◆ Task prompt: Starting at the first line of the data below, write out each line exactly until you reach the line containing "0.235).build('hinge', 'brass', d)", and include that line too.

◆ Data segment:
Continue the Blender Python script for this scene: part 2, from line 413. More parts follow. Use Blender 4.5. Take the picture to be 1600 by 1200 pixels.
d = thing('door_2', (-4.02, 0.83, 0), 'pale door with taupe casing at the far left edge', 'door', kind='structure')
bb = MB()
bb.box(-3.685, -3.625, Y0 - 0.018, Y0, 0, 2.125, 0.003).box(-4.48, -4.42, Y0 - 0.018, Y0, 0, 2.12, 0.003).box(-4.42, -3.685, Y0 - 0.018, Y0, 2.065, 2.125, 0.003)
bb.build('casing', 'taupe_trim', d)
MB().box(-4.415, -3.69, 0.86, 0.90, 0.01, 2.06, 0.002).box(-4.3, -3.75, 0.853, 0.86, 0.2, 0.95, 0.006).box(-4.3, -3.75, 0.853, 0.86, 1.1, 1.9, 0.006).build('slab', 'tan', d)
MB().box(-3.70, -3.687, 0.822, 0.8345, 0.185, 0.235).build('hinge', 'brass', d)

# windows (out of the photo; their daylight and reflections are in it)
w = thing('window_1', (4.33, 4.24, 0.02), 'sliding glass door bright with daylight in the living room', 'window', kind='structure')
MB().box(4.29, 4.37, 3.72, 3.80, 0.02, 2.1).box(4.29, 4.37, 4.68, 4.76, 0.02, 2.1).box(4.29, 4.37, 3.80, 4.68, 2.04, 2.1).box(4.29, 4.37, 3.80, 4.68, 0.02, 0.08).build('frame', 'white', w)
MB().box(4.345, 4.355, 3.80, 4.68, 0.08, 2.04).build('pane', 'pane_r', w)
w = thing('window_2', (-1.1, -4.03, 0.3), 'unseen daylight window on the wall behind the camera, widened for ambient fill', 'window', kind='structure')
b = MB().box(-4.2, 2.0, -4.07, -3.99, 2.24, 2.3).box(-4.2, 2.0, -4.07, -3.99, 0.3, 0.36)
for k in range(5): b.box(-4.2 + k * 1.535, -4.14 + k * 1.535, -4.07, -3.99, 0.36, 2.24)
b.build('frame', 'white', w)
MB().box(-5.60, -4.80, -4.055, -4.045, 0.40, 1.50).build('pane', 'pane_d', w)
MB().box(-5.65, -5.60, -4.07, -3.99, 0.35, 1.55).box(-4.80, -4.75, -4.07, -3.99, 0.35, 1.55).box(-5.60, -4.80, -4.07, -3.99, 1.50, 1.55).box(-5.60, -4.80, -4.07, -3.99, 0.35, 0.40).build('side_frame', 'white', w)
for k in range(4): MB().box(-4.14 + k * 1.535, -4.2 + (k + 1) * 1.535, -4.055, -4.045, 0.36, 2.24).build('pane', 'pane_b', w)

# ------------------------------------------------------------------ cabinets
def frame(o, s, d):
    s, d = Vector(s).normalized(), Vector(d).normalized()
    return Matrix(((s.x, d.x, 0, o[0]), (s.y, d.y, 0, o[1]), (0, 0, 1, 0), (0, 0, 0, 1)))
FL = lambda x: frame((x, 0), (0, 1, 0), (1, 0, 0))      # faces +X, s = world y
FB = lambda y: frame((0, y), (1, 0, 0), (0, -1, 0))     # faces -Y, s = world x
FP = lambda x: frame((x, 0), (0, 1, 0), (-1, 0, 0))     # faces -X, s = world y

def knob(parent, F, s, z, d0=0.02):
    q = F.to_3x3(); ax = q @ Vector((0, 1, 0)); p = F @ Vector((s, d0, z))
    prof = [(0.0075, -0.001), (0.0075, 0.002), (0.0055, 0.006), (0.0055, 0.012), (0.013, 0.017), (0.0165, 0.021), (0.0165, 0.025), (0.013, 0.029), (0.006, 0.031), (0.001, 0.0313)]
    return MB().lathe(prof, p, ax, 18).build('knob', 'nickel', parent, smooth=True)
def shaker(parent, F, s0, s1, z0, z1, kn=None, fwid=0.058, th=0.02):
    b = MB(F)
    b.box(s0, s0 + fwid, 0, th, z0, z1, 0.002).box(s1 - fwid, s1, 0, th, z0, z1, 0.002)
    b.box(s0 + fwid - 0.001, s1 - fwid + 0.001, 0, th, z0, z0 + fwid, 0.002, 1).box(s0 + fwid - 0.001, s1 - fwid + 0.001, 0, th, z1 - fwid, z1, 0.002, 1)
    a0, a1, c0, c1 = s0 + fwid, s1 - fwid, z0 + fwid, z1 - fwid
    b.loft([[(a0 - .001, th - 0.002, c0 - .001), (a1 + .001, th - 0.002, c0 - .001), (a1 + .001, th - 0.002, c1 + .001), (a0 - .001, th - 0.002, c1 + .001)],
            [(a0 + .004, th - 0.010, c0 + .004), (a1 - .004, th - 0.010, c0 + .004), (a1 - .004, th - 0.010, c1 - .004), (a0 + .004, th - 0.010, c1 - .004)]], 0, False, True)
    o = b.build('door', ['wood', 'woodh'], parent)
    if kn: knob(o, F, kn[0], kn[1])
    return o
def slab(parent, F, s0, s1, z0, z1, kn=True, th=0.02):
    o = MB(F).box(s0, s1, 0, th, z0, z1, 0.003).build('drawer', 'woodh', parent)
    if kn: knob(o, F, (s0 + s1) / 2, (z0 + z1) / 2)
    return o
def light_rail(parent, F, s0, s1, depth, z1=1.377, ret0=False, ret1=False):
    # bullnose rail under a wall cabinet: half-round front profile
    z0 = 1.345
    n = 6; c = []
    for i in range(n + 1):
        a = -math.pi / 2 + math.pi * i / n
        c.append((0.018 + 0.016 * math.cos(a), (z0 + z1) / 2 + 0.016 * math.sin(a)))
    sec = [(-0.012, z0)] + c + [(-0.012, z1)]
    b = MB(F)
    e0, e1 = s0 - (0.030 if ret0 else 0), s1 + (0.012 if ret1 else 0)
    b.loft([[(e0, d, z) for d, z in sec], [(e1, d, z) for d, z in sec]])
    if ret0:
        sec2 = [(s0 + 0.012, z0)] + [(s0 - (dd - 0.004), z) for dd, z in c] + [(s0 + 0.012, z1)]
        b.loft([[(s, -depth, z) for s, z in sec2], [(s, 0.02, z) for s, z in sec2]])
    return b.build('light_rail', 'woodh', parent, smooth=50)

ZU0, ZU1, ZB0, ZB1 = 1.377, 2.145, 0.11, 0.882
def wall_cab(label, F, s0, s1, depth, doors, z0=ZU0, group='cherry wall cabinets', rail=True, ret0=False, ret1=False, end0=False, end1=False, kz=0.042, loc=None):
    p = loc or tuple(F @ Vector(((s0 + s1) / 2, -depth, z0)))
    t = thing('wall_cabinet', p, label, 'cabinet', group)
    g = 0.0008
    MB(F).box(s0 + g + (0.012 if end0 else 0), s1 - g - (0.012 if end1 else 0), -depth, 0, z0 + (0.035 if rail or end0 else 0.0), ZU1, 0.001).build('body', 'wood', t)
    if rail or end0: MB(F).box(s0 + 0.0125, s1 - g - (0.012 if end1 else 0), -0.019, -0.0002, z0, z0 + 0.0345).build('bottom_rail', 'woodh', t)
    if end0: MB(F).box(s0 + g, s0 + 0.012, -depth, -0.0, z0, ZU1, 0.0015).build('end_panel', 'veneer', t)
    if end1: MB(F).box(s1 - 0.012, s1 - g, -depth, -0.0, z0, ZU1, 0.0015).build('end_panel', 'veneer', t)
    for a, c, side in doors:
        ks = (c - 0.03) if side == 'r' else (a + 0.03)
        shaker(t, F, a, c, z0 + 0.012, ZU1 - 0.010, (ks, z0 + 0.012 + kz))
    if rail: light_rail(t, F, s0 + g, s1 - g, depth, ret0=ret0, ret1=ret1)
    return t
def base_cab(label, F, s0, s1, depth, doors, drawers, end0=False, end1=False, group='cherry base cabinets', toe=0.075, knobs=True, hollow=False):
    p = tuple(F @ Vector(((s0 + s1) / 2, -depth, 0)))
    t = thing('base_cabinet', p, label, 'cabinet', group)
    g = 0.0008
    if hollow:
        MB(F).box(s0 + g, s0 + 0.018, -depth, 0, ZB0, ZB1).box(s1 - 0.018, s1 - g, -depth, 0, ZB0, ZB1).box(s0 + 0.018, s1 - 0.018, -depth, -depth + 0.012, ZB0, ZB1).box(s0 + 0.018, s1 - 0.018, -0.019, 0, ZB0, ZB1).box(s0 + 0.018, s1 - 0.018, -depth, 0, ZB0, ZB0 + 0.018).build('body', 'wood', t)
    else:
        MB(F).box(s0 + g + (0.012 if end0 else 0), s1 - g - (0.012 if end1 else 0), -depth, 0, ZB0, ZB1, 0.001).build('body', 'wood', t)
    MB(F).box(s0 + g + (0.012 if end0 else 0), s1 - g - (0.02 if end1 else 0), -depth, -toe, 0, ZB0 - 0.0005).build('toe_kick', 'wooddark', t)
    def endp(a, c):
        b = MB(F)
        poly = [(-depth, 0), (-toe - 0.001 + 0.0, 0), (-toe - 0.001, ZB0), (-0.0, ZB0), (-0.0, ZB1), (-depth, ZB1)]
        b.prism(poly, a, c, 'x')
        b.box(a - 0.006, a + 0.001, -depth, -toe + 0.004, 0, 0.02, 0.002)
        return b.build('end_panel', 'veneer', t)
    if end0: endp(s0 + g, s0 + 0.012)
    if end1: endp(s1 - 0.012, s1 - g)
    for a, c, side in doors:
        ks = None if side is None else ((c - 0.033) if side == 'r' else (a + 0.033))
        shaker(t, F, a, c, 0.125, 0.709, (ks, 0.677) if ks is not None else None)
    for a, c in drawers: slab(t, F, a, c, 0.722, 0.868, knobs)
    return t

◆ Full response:
Continue the Blender Python script for this scene: part 2, from line 413. More parts follow. Use Blender 4.5. Take the picture to be 1600 by 1200 pixels.
d = thing('door_2', (-4.02, 0.83, 0), 'pale door with taupe casing at the far left edge', 'door', kind='structure')
bb = MB()
bb.box(-3.685, -3.625, Y0 - 0.018, Y0, 0, 2.125, 0.003).box(-4.48, -4.42, Y0 - 0.018, Y0, 0, 2.12, 0.003).box(-4.42, -3.685, Y0 - 0.018, Y0, 2.065, 2.125, 0.003)
bb.build('casing', 'taupe_trim', d)
MB().box(-4.415, -3.69, 0.86, 0.90, 0.01, 2.06, 0.002).box(-4.3, -3.75, 0.853, 0.86, 0.2, 0.95, 0.006).box(-4.3, -3.75, 0.853, 0.86, 1.1, 1.9, 0.006).build('slab', 'tan', d)
MB().box(-3.70, -3.687, 0.822, 0.8345, 0.185, 0.235).build('hinge', 'brass', d)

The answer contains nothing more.